Glendale Adopts Budget, Omits Housing

Times Staff Writer

The Glendale City Council this week adopted a $192-million spending plan for the coming year after rejecting a request to set aside $880,000 in the current year’s budget for low-income senior housing.

In approving the 1986-87 budget Tuesday, the council allocated a record $19.4 million for capital improvements, including $2 million toward purchase of the 746-acre Inter-Valley Ranch, $1.1 million to build a two-mile pipeline to carry treated sewage water from the city’s treatment plant to Forest Lawn Memorial Park and $550,000 to install fire sprinklers in the Brand Park and Central Branch libraries.

Council members praised city officials and their predecessors for sound fiscal management of the city’s resources. Mayor Larry Zarian pointed out that Glendale is one of the few cities in the state, and possibly in the nation, that has no general bonded indebtedness. The city each year sets aside half of its sales tax revenue for capital improvement projects, which are completed on a pay-as-you-go basis.

No Money Left


However, council members said there is no money left in the 1985-86 budget, which expires next Monday, to set aside tax money earned this year by the Downtown Redevelopment Project. The project collects taxes on the increment between the old valuation of property and new valuation resulting from redevelopment.

Ken Carlson, a Glendale attorney who said he represents a group called the Glendale Coalition for Emergency Food and Shelter, asked council members to allocate 20% of tax increment revenues earned this year for low- and moderate-income housing, as required by state law. However, when the Legislature enacted the law, it allowed established redevelopment agencies, such as Glendale’s, to postpone allocating money for housing projects for up to 10 years so that agencies could meet prior commitments.

Carlson, who has unsuccessfully campaigned for election to the council, said the funds sought “are not a great amount, but a good start” toward resolving “an urgent and critical need” for housing for seniors.

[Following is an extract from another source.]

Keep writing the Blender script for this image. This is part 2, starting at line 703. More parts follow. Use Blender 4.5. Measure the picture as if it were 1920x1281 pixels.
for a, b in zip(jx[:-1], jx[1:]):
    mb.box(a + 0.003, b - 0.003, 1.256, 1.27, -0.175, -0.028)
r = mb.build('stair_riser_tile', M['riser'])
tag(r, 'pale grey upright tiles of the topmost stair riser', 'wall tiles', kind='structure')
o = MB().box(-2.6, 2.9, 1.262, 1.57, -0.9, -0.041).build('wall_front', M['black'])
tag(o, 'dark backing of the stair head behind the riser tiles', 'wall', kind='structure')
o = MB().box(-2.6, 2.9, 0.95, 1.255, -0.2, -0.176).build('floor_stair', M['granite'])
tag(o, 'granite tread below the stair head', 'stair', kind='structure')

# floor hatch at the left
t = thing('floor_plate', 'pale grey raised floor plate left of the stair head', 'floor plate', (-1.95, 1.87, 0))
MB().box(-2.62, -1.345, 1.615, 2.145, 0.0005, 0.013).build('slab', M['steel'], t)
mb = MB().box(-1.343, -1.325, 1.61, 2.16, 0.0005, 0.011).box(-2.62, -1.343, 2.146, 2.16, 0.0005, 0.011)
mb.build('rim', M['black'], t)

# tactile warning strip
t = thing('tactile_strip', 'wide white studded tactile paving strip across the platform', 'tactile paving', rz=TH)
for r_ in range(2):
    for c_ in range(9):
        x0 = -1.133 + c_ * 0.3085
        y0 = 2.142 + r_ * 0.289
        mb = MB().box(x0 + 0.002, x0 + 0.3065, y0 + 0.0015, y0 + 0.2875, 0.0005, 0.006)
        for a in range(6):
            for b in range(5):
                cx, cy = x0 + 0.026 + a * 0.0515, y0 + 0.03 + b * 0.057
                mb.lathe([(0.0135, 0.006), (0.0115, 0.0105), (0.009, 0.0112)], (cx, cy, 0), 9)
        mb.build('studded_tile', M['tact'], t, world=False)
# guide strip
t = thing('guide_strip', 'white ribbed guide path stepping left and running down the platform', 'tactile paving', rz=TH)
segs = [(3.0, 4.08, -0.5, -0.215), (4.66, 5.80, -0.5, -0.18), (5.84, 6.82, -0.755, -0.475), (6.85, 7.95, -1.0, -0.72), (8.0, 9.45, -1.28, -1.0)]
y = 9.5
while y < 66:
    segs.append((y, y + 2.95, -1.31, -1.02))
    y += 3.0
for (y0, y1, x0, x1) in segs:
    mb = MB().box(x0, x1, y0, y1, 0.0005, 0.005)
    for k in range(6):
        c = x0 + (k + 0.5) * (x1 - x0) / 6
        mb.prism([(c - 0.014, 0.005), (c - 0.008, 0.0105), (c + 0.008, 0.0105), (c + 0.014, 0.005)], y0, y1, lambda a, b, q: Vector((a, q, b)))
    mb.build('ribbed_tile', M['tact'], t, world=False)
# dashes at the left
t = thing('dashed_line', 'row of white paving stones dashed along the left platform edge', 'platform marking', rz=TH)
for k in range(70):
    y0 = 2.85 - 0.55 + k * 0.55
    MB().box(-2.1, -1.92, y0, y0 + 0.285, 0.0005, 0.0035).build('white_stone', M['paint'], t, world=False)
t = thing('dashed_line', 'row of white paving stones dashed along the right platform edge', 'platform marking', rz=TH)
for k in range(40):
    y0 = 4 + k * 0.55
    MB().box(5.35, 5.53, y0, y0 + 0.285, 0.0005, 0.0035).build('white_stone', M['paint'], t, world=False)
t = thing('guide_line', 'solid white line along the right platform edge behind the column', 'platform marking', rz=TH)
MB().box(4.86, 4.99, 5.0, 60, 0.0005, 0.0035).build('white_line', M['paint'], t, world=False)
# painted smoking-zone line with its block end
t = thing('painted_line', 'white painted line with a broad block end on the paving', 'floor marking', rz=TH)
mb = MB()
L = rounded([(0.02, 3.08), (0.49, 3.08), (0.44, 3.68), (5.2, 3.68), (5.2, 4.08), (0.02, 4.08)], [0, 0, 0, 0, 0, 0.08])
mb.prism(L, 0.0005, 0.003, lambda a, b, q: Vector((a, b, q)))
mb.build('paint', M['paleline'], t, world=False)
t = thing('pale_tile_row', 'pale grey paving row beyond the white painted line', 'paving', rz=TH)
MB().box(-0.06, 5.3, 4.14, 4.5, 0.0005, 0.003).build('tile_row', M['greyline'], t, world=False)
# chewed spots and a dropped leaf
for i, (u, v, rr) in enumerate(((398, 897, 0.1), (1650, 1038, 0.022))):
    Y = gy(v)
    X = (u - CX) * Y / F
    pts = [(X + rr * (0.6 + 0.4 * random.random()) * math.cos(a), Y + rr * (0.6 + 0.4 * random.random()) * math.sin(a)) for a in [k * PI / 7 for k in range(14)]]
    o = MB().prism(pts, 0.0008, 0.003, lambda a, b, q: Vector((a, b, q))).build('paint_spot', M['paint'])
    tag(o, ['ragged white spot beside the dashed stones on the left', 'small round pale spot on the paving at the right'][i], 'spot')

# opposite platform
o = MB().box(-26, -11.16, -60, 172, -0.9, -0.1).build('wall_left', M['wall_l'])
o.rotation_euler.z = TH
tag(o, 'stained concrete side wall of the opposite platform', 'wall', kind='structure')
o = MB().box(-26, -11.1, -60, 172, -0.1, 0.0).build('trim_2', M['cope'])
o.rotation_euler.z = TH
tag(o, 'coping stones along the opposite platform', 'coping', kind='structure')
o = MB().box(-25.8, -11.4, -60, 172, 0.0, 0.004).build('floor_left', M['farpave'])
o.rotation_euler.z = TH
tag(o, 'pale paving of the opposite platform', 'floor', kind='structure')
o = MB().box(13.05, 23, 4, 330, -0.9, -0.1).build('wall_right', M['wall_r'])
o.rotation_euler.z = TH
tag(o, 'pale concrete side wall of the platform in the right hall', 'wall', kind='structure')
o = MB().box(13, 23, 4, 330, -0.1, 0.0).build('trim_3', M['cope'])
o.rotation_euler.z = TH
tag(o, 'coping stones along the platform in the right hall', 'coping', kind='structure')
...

He said the money could be used for a variety of projects, ranging from rent subsidies for seniors to seed money for new housing projects.

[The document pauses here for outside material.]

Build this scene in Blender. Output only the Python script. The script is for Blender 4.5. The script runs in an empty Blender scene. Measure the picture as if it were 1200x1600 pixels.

Spending for Redevelopment


However, Mayor Zarian said the city will earn more money for use on housing later if it spends its increment revenues on redevelopment projects now, which in turn will generate more revenues.

Among projects the city wants to build first are a major luxury hotel and convention facility downtown and a parking garage that will facilitate redevelopment of a two blocks along Brand Boulevard and Broadway.

The council, acting as the redevelopment agency, rejected Carlson’s request by a 4-0 vote. Councilman John F. Day was absent.

Susan Shick, executive director of redevelopment, said the city expects to hold a public hearing in August to decide if any revenues in the 1986-87 budget should be set aside for low- and moderate-income housing.